But we have this treasure in clay jars, so that it may be made clear that this extraordinary power belongs to God and does not come from us. (NRSV)
It is a very sobering thing to read of some Christian writer or speaker or leader who turns out to have very serious character flaws. Not just a case of media sensationalism but acknowledged failures. A theologian who writes beautifully on the sanctity of marriage having an ongoing affair with another woman. A church leader who exhorts us to be a counter cultural witness to the world and yet succumbs to the world’s values when it comes to exploiting people.
We know we are all incurably imperfect. We never entirely practise what we preach. Our public persona is not quite the same as our private self. But it is more jarring to face up to the failings of those we figured might somehow be above and beyond all that.

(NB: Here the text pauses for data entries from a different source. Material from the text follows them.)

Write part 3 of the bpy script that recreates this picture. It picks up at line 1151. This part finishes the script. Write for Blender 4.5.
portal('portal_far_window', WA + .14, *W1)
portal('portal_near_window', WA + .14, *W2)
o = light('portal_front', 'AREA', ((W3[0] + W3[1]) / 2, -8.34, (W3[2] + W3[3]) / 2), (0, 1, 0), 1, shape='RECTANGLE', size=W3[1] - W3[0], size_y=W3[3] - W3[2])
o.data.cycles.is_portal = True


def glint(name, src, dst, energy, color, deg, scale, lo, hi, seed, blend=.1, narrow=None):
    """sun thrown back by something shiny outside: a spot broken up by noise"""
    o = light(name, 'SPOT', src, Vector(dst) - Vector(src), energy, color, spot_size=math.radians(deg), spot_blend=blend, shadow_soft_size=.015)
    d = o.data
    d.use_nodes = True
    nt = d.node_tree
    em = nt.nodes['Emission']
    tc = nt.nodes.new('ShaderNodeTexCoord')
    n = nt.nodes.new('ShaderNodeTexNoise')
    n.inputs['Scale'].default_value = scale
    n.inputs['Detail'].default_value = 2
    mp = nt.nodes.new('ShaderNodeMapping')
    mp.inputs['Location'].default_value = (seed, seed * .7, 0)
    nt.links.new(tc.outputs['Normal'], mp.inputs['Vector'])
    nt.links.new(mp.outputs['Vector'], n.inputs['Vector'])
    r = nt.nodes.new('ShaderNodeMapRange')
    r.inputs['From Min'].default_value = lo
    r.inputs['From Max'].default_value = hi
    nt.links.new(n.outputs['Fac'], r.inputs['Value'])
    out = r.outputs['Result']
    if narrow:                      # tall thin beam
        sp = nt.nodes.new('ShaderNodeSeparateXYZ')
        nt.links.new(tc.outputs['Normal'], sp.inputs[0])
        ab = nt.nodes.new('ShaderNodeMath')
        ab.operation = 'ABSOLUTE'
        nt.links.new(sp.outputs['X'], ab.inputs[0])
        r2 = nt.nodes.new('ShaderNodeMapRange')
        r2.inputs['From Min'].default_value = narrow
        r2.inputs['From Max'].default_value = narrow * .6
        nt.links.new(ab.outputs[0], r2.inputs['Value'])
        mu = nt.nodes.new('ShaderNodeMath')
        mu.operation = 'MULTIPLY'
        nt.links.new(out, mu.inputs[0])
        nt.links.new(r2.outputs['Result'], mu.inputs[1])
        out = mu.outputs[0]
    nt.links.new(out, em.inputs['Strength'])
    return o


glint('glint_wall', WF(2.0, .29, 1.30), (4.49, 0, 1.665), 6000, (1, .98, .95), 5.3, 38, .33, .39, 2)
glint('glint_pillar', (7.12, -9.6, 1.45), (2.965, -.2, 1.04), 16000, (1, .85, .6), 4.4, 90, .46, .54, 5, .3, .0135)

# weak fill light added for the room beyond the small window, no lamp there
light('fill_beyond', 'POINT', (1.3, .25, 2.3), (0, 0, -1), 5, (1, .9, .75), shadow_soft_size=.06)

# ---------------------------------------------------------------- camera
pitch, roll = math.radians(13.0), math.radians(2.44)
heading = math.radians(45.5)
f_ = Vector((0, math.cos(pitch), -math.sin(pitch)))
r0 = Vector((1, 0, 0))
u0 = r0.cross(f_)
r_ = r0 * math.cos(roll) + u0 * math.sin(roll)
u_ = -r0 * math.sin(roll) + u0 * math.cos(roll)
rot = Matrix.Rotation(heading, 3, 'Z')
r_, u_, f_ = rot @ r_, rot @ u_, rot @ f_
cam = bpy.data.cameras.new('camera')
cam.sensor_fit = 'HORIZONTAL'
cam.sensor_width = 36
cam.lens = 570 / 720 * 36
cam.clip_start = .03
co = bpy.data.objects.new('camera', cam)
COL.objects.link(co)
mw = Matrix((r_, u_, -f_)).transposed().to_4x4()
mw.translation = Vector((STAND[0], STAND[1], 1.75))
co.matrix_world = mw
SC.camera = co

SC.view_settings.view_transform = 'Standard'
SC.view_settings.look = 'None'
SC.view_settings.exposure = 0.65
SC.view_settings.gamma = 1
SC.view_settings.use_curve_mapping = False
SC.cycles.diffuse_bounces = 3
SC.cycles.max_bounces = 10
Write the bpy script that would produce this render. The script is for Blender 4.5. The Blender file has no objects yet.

It is here we have to take a dose of biblical realism. Read the narratives of the “great ones” in the Old Testament. They wouldn’t last a minute in most church structures: professional standards people would be horrified. The picture is not quite so dramatic in the New Testament but even the great apostle Paul recognises his own fallibility.
God is ceaselessly at work, using weak and sometimes immoral people to advance his rule in the world. In the words of St Ignatius, he uses crooked sticks to draw straight lines. And if we ask why he does things this way, the answer is that he has no choice. We humans are, after all, only human.